人一倍とは言えないが、いわゆるカリスマ型リーダーと呼ばれた人に数多くインタビューし、そうした人々の記事を書いてきた経験がある。
しかし、この人と会ってから自分の中でリーダー像に対する考え方が変わってきた。カリスマは時代の要請ではなくなってきたのではないか、と考えるようになったのだ。
日本IBM時代には営業本部長、常務としてIBMのパソコン事業を引っ張ってきた男、堀田一芙さんである。
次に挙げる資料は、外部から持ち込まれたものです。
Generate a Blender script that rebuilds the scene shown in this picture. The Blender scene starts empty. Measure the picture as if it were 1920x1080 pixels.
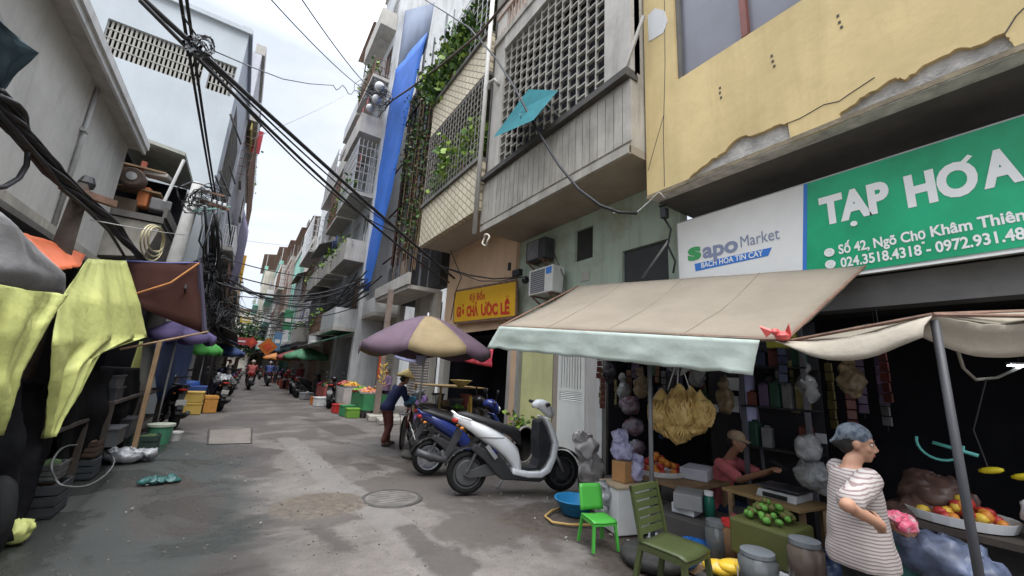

2015年には山形県高畠町で大人が小学生時代の好奇心を持って学び直すというコンセプトの「熱中小学校」を立ち上げた。
その熱中小学校は北海道から九州まで日本全国に広がり、今や米国のシアトルにまで設立されている。
その道で功成り名遂げた講師陣はみな手弁当だが、その数は既に300人を超えている。地方の発展に少しでも協力したいという人たちの集まりだ。
このシステムを作り上げたのが堀田さんだ。というより堀田さんでなければ作り得なかったと思う。
様々なジャンルの講師陣は強烈な個性の集まりでもある。日本の地方もまたそれぞれに独特な文化と歴史を持つ。
強烈な個性のぶつかり合いを見事に演出しているのである。自分の主義主張で引っ張るカリスマ型リーダーには不向きな事業といえる。
今の時代の日本に求められているのは、こういう形のリーダーではないだろうか。
ネット時代も第1世代、第2世代、第3世代へと進化し、分散型の様相を強めている。こうした社会にあっては、自分の色に染めて部下やステークホルダーを動かすカリスマ性はかえって邪魔になる可能性がある。
地方創生、分散型社会のリーダー像。その一つの形が堀田さんではないかと思うのである。ではその堀田さんとはいかなる人物か。
お付き合いの中で私が見た堀田さん像を語ることは可能である。日本や米国のIBMを取材してきた目で、また熱中小学校をすぐそばで見てきた目で語りたいことは山ほどある。
しかし、残念ながらそれはできない。堀田さんの人となり、歴史をうまくまとめた本が出てしまったからだ。
「老いてからでは遅すぎる」(海辺の出版社、2022年5月15日発売、本体価格1600円)がそれである。
その中からとりわけ堀田さんらしいなぁと思う部分を少しだけ抽出すると、堀田さんは「会社の名刺がなくなったら自分は何者か」と常に自分に問いかけながら生きてきたという。
また、第3章の「人のやらないことをやる」では、日本IBM時代に10年以上続けたという「シャドープログラム」のエピソードが紹介されている。
どこへ行くにも、それが上司に怒られる場面であっても、必ず自分の影「シャドー」となる部下を連れて行ったというのだ。
シャドーは堀田さんの人脈や数々の“事件”に遭遇し、普通ならできない経験を積むことになる。
私も日本を代表する経済雑誌で人一倍長く副編集長を務めたこともあり、2年や3年ごとに替わる編集長のインタビューにはシャドーとして何度もお供した経験がある。
エピソードの引き出し方、人脈の作り方、人を見るポイントなど、様々なテクニックを先輩方から盗ませてもらった。
自分もまた若い人を連れて行った。その時は逆に若い人の見方、考え方を盗む良い機会だった。堀田さんのシャドープログラムには、堀田さんの人間性と好奇心が集約されているように思えてならない。
この本では日本IBM時代のことにも多くのページを割いている。日本IBMという会社が日本でどのような役割を演じ、日本のコンピューターやパソコン、ITの発展に貢献してきたのかもよく分かる。
実際、私自身もこの本を読みながら、コンピューターやパソコン、IT、通信などの人間くさい発展史を復習させてもらった。
とりわけ、米国IBMのバイスプレジデントも務めた三井信雄・元日本IBM副社長のくだりは、まるで目の前に三井さんがいるかのようだった。
私の米国駐在員時代に、IBMを退職された三井さんに大変お世話になった時のことを、昨日のことのように思い出させてくれた。
何かと嘘っぽいカリスマ物語ではなく、混迷の時代に、楽しく面白く満足感を持って生きる術が詰まった本であった。
75歳になっても全く衰えない行動力と人間の魅力。堀田さんから学ぶことは実に多い。